In a March 17 press statement, the interagency National Ice Center (USNIC) confirmed that iceberg C-38 calved, or broke free, from the Conger Ice Shelf. "C-38 comprised virtually all that remained of the Conger Ice Shelf, which was adjacent to the Glenzer Ice Shelf which calved last week as iceberg C-37," the USNIC said.

Ice shelves, as NASA describes, are "floating tongues of glaciers that extend over the ocean" and "slow the rate at which Antarctica's glaciers contribute to global sea level rise" by holding back the flow of ice into the sea.

At roughly 1,200 square kilometers, according to the reporting, the Conger Ice Shelf was about the size of Los Angeles.

Despite that "relatively small size," said glaciologist and climate scientist Peter Neff, the collapse still represents "a significant event."

Andrew Mackintosh, an ice sheet expert at Australia's Monash University, made a similar observation.

"This ice shelf may have been small but it is in EAST Antarctica, a region previously considered less vulnerable," he said. "It's a wake-up call."

In a Twitter thread responding to the new reporting, Guardian columnist and climate activist George Monbiot pointed to a need for "systemic" changes to address the climate crisis and asked, "How many more warnings do we need that we are facing the prospect of a cascading regime shift?"

"The shift will push planetary conditions into a new state," he continued. "This state will be hostile to the species that thrived in the old one.

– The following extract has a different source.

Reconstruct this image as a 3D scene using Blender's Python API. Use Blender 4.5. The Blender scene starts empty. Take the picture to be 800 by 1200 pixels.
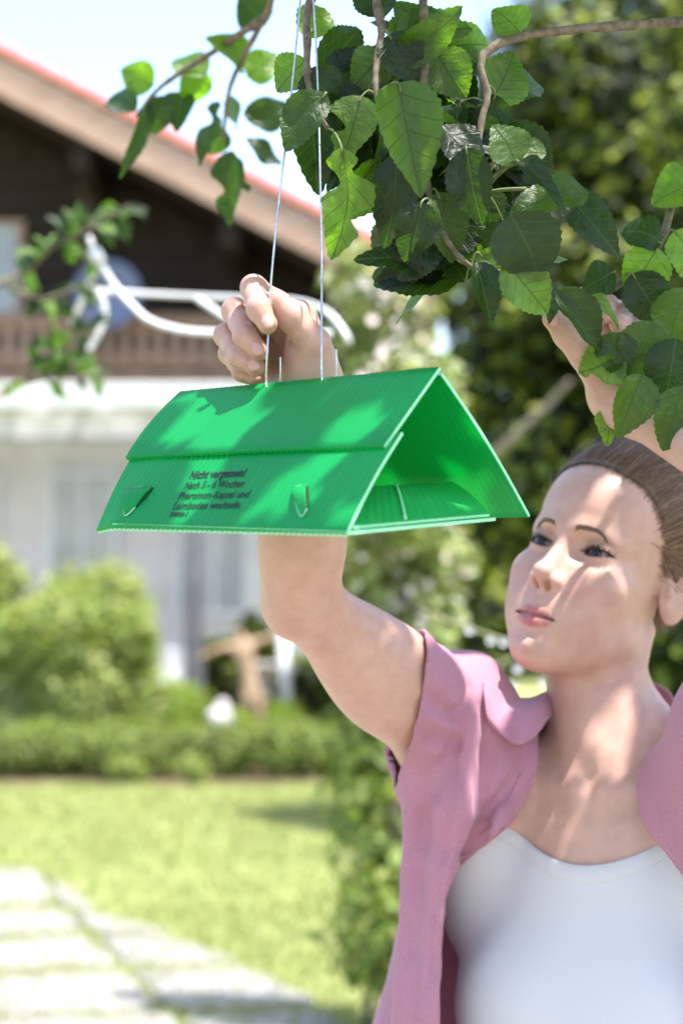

Species like us."

Monbiot further lamented that climate-related changes remain "at the bottom of the agenda" and asserted that "in retrospect, if there is a retrospect, we'll see the current phase of our slide towards disaster as the least comprehensible of all."

"We knew what was happening. The writing was on the wall," he added. "Yet we carried on opening new oil fields, driving SUVs, leaving homes uninsulated."